▶ [Provided material]
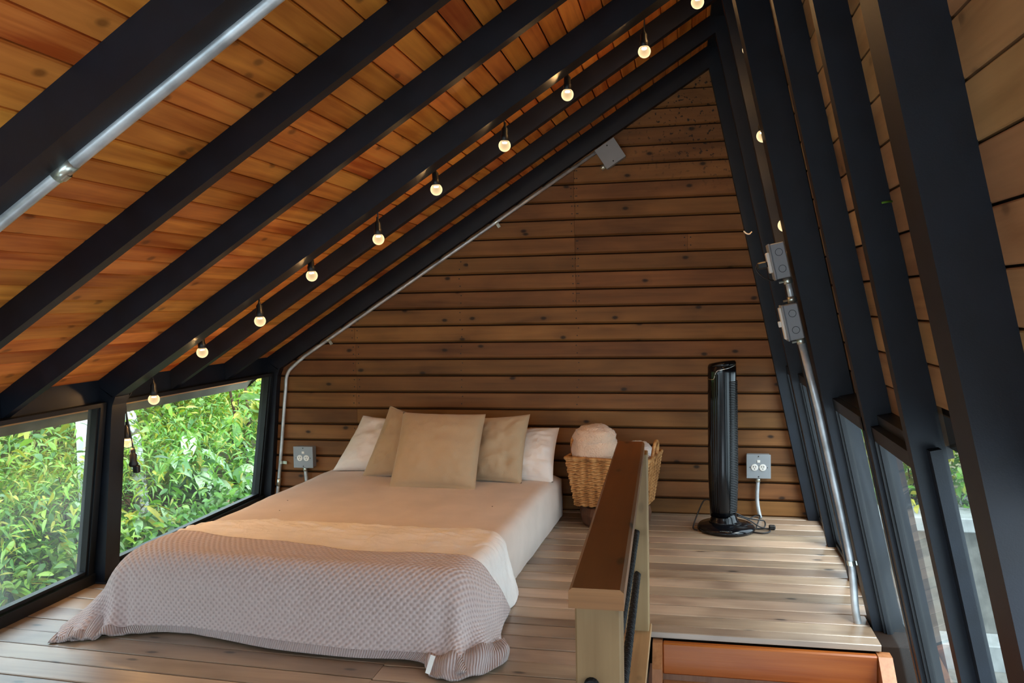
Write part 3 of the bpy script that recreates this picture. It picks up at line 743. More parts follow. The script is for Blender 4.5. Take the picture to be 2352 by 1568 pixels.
# skirts down the four sides, tucked under
n0 = len(sv)
ring = [(0 + i) for i in range(nu)] + [nu + j * (nu + 1) for j in range(nv)] + [nv * (nu + 1) + i for i in range(nu, 0, -1)] + [j * (nu + 1) for j in range(nv, 0, -1)]
prev = ring
for lv, (zz, ins) in enumerate(((.15, -.004), (.03, .0), (.004, .03))):
    base = len(sv)
    for r_ in ring:
        u, v, z = sv[r_]; ku = (abs(u) / .835) > .999; kv = (abs(v) / 1.07) > .999
        w = .006 * fbm((u * 4, v * 4, lv))
        sv.append((u * (1 - ins / .83) + (math.copysign(w, u) if ku else 0), v * (1 - ins / 1.07) + (math.copysign(w, v) if kv else 0), zz))
    for q in range(len(ring)):
        n_ = (q + 1) % len(ring)
        sf.append([prev[q], prev[n_], base + n_, base + q])
    prev = list(range(base, base + len(ring)))
obj('fitted_sheet', sv, sf, M['sheetf'], bed, True, M=BM)
b = MB()
for p in ((-.62, .05), (-.54, -.18), (.62, .12)): b.add(lathe([(.004, 0), (.004, .001), (.002, .002)], 6, (p[0], p[1], .311)))
b.build('specks', M['slot'], bed, M=BM)['kind'] = 'stuff'

def cat(p0, p1, p2, p3, t): return .5 * ((2 * p1) + (p2 - p0) * t + (2 * p0 - 5 * p1 + 4 * p2 - p3) * t * t + (3 * p1 - p0 - 3 * p2 + p3) * t ** 3)
def net(rows, nr, nc):
    """smooth grid through a net of control points; returns grid[r][c] and (r,c) parameters"""
    R_ = [[Vector(p) for p in r] for r in rows]
    def interp(seq, n):
        out = []
        for i in range(len(seq) - 1):
            for k in range(n):
                out.append(cat(seq[max(i - 1, 0)], seq[i], seq[i + 1], seq[min(i + 2, len(seq) - 1)], k / n))
        return out + [seq[-1]]
    cols = [interp(r, nc) for r in R_]
    grid = list(zip(*[interp([row[c] for row in cols], nr) for c in range(len(cols[0]))]))
    return [list(r) for r in grid]
def cloth(name, grid, mat_, parent, thick, Mx, disp=None, uvscale=1.0, r0=0, r1=None, ulen=None):
    r1 = len(grid) - 1 if r1 is None else r1
    nc = len(grid[0]); nr_all = len(grid)
    nrm = []
    for r in range(r0, r1 + 1):
        row = []
        for c in range(nc):
            a = grid[min(r + 1, nr_all - 1)][c] - grid[max(r - 1, 0)][c]; b = grid[r][min(c + 1, nc - 1)] - grid[r][max(c - 1, 0)]
            n_ = a.cross(b)
            if n_.length < 1e-9: n_ = Vector((0, 0, 1))
            row.append(n_.normalized())
        nrm.append(row)
    top, bot, uv = [], [], []
    L = 0; Ls = [0]
    mid = nc // 2
    for r in range(1, nr_all): Ls.append(Ls[-1] + (grid[r][mid] - grid[r - 1][mid]).length)
    W = [0]
    mr = min(nr_all // 3, nr_all - 1)
    for c in range(1, nc): W.append(W[-1] + (grid[mr][c] - grid[mr][c - 1]).length)
    for r in range(r0, r1 + 1):
        for c in range(nc):
            p = grid[r][c]; d = disp(p, r / (nr_all - 1), c / (nc - 1)) if disp else 0
            n_ = nrm[r - r0][c]
            if n_.z < -.2 and False: n_ = -n_
            q = p + n_ * d
            if q.z < .004: q.z = .004
            top.append(q + n_ * thick if (q + n_ * thick).z > .006 else Vector((q.x, q.y, .006))); bot.append(q); uv.append((W[c], Ls[r]))
    m = r1 - r0 + 1; n = len(top); f = []
    for r in range(m - 1):
        for c in range(nc - 1):
            q = r * nc + c; f.append([q, q + 1, q + nc + 1, q + nc]); f.append([n + q, n + q + nc, n + q + nc + 1, n + q + 1])
    edge = [c for c in range(nc)] + [r * nc + nc - 1 for r in range(1, m)] + [(m - 1) * nc + c for c in range(nc - 2, -1, -1)] + [r * nc for r in range(m - 2, 0, -1)]
    for a, b in zip(edge, edge[1:] + edge[:1]): f.append([a, n + a, n + b, b])
    return obj(name, top + bot, f, mat_, parent, True, M=Mx, uvs=uv + uv)

# white top sheet folded over near the foot
sheet_rows = [
 [(-.845, -.66, .20), (-.80, -.60, .300), (-.67, -.475, .313), (-.30, -.435, .317), (.10, -.434, .318), (.45, -.435, .317), (.70, -.415, .316), (.815, -.46, .305), (.862, -.46, .20), (.882, -.355, .006)],
 [(-.85, -.75, .20), (-.81, -.72, .302), (-.67, -.60, .317), (-.30, -.58, .320), (.10, -.58, .322), (.45, -.58, .321), (.70, -.575, .320), (.830, -.58, .308), (.875, -.55, .19), (.900, -.44, .005)],
 [(-.85, -.85, .20), (-.812, -.84, .302), (-.67, -.78, .314), (-.30, -.78, .318), (.10, -.79, .319), (.45, -.80, .318), (.70, -.79, .318), (.835, -.76, .308), (.882, -.70, .18), (.905, -.53, .005)],
 [(-.85, -1.00, .20), (-.812, -.99, .300), (-.67, -.97, .310), (-.30, -.97, .312), (.10, -.98, .312), (.45, -.98, .312), (.70, -.98, .312), (.832, -.95, .304), (.876, -.86, .16), (.890, -.64, .005)]]
g = net(sheet_rows, 16, 14)
def sheet_disp(p, r, c):
    a = abs(fbm((p.x * 5 + 3 * p.y, p.y * 17 + p.x * 4, 3.3), 3))
    return .010 * min(1, max(0, (p.z - .2) * 10)) + .026 * a * max(.06, 1 - 1.25 * r) * (min(1, (1 - c) * 9 + .05)) * min(1, r * 5 + .15) + .003 * fbm((p.x * 12, p.y * 12, p.z * 12))
ts = empty('top_sheet', (-1.69, 3.9, .3)); tag(ts, 'crumpled white top sheet folded across the bed under the blanket', 'sheet')
cloth('sheet_cloth', g, M['sheetw'], ts, .004, BM, sheet_disp)

# knitted pink blanket over the foot of the bed
bl_rows = [
 [(-.905, -.74, .06), (-.862, -.72, .19), (-.812, -.715, .318), (-.45, -.81, .334), (.0, -.862, .336), (.37, -.915, .336), (.66, -.885, .336), (.822, -.885, .322), (.895, -.82, .20), (.905, -.635, .02)],
 [(-.92, -.92, .06), (-.870, -.92, .18), (-.815, -.93, .320), (-.45, -.98, .332), (.0, -1.0, .334), (.37, -1.01, .334), (.66, -1.00, .334), (.828, -.99, .322), (.90, -.95, .19), (.915, -.76, .02)],
 [(-.98, -1.13, .05), (-.890, -1.10, .17), (-.800, -1.065, .300), (-.45, -1.085, .322), (.0, -1.095, .326), (.37, -1.095, .326), (.66, -1.09, .326), (.82, -1.07, .308), (.90, -1.05, .17), (.93, -.90, .02)],
 [(-1.01, -1.25, .03), (-.885, -1.18, .13), (-.780, -1.145, .23), (-.45, -1.14, .235), (.0, -1.15, .24), (.37, -1.16, .24), (.66, -1.16, .24), (.82, -1.14, .225), (.905, -1.10, .12), (.955, -1.00, .02)],
 [(-.985, -1.31, .018), (-.865, -1.225, .075), (-.745, -1.175, .10), (-.45, -1.150, .10), (.0, -1.18, .11), (.37, -1.20, .11), (.66, -1.19, .11), (.82, -1.19, .11), (.915, -1.17, .07), (.985, -1.09, .015)],
 [(-.965, -1.345, .010), (-.865, -1.280, .030), (-.735, -1.205, .035), (-.45, -1.156, .040), (.0, -1.215, .045), (.37, -1.235, .042), (.66, -1.215, .045), (.80, -1.25, .045), (.915, -1.24, .035), (.995, -1.15, .012)],
 [(-.945, -1.365, .006), (-.845, -1.325, .008), (-.700, -1.235, .006), (-.45, -1.160, .008), (.0, -1.242, .010), (.37, -1.258, .010), (.64, -1.232, .012), (.79, -1.305, .012), (.91, -1.325, .010), (.998, -1.20, .008)]]
g = net(bl_rows, 9, 11)
def bl_disp(p, r, c):
    d = .006 * fbm((p.x * 3, p.y * 3, p.z * 3 + 7))
    if r > .4:      # hanging folds at the two foot corners
        wl = math.exp(-((p.x + .80) / .13) ** 2); wr_ = math.exp(-((p.x - .86) / .14) ** 2)
        k = min(1, (r - .4) * 3)
        d += k * wl * .018 * math.sin(p.x * 62 + p.z * 6) + k * wr_ * .020 * math.sin(p.x * 46 - p.z * 9 + p.y * 30)
        if r > .8: d += (r - .8) * .05 * math.sin(p.x * 38 + 1.3) * fbm((p.x * 4, 2, 1))
    return d
bk = empty('knitted_blanket', (-1.69, 3.3, .0)); tag(bk, 'pale pink knitted blanket draped over the foot of the bed', 'blanket')
nr = len(g) - 1; cut = nr - 8
for r in range(len(g)):
    pass
cloth('blanket_body', g, M['knit'], bk, .012, BM, bl_disp, r0=0, r1=cut)
cloth('ribbed_hem', g, M['rib'], bk, .012, BM, bl_disp, r0=cut, r1=nr)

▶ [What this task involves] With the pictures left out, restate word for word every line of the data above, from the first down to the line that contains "b.build('specks', M['slot'], bed, M=BM)['kind']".

▶ [Result]
Write part 3 of the bpy script that recreates this picture. It picks up at line 743. More parts follow. The script is for Blender 4.5. Take the picture to be 2352 by 1568 pixels.
# skirts down the four sides, tucked under
n0 = len(sv)
ring = [(0 + i) for i in range(nu)] + [nu + j * (nu + 1) for j in range(nv)] + [nv * (nu + 1) + i for i in range(nu, 0, -1)] + [j * (nu + 1) for j in range(nv, 0, -1)]
prev = ring
for lv, (zz, ins) in enumerate(((.15, -.004), (.03, .0), (.004, .03))):
    base = len(sv)
    for r_ in ring:
        u, v, z = sv[r_]; ku = (abs(u) / .835) > .999; kv = (abs(v) / 1.07) > .999
        w = .006 * fbm((u * 4, v * 4, lv))
        sv.append((u * (1 - ins / .83) + (math.copysign(w, u) if ku else 0), v * (1 - ins / 1.07) + (math.copysign(w, v) if kv else 0), zz))
    for q in range(len(ring)):
        n_ = (q + 1) % len(ring)
        sf.append([prev[q], prev[n_], base + n_, base + q])
    prev = list(range(base, base + len(ring)))
obj('fitted_sheet', sv, sf, M['sheetf'], bed, True, M=BM)
b = MB()
for p in ((-.62, .05), (-.54, -.18), (.62, .12)): b.add(lathe([(.004, 0), (.004, .001), (.002, .002)], 6, (p[0], p[1], .311)))
b.build('specks', M['slot'], bed, M=BM)['kind'] = 'stuff'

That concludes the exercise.